* Start *

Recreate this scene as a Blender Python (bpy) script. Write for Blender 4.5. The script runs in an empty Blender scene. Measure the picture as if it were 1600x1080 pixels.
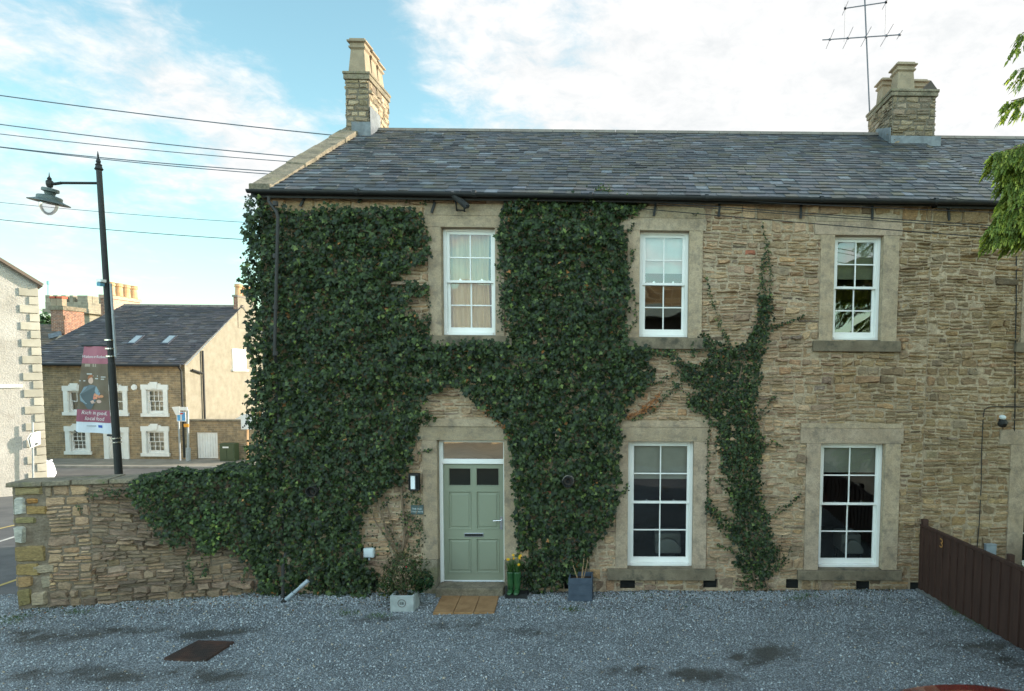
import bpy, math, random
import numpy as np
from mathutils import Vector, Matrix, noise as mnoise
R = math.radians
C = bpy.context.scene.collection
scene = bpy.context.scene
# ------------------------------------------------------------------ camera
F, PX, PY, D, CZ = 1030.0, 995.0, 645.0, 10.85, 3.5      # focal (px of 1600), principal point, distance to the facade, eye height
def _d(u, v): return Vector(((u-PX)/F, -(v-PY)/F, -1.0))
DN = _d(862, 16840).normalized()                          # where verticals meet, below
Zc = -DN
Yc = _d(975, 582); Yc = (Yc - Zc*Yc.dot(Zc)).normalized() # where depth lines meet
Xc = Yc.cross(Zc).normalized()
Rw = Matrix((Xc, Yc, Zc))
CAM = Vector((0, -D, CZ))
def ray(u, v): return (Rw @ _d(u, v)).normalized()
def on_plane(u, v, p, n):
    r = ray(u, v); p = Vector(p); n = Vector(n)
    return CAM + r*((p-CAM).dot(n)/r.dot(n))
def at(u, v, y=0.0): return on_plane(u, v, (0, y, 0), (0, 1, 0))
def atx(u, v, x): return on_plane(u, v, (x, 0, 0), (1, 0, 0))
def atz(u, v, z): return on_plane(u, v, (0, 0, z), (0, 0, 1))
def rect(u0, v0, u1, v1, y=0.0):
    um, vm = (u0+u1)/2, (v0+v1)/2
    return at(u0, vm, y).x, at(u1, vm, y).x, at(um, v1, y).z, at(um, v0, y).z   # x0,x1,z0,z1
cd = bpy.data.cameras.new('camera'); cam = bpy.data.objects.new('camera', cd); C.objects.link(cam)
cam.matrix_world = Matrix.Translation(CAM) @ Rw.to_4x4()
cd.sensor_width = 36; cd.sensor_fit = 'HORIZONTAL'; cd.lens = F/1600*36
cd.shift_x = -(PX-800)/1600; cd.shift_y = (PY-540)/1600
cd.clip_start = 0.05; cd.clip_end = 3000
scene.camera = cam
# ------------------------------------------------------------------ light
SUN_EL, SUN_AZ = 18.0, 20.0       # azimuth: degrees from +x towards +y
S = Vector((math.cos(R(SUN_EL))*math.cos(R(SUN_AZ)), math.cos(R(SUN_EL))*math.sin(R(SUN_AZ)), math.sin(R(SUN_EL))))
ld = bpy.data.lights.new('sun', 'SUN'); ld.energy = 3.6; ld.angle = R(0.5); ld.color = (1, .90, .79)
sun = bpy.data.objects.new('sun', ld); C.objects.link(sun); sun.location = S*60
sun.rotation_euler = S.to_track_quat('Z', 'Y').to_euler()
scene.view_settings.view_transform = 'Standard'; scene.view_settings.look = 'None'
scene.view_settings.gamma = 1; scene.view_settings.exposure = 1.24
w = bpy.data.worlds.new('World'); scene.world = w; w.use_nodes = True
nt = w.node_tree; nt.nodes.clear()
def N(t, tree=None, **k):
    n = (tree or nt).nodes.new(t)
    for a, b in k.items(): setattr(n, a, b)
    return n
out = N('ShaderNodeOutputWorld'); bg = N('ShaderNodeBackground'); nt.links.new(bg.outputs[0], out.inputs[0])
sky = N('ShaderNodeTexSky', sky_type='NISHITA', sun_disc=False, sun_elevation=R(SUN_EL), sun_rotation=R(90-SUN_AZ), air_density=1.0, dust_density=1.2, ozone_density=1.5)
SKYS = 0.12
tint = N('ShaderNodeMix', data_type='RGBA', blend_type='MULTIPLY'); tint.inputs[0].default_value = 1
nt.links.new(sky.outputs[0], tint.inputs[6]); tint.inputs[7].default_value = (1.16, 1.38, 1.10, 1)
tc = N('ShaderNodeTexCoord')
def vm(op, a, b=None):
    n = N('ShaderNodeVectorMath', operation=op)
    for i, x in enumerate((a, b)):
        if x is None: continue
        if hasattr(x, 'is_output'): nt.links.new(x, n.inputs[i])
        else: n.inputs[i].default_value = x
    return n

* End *

Select every line above that contains the word "scene", and copy it.

Recreate this scene as a Blender Python (bpy) script. Write for Blender 4.5. The script runs in an empty Blender scene. Measure the picture as if it were 1600x1080 pixels.
C = bpy.context.scene.collection
scene = bpy.context.scene
scene.camera = cam
scene.view_settings.view_transform = 'Standard'; scene.view_settings.look = 'None'
scene.view_settings.gamma = 1; scene.view_settings.exposure = 1.24
w = bpy.data.worlds.new('World'); scene.world = w; w.use_nodes = True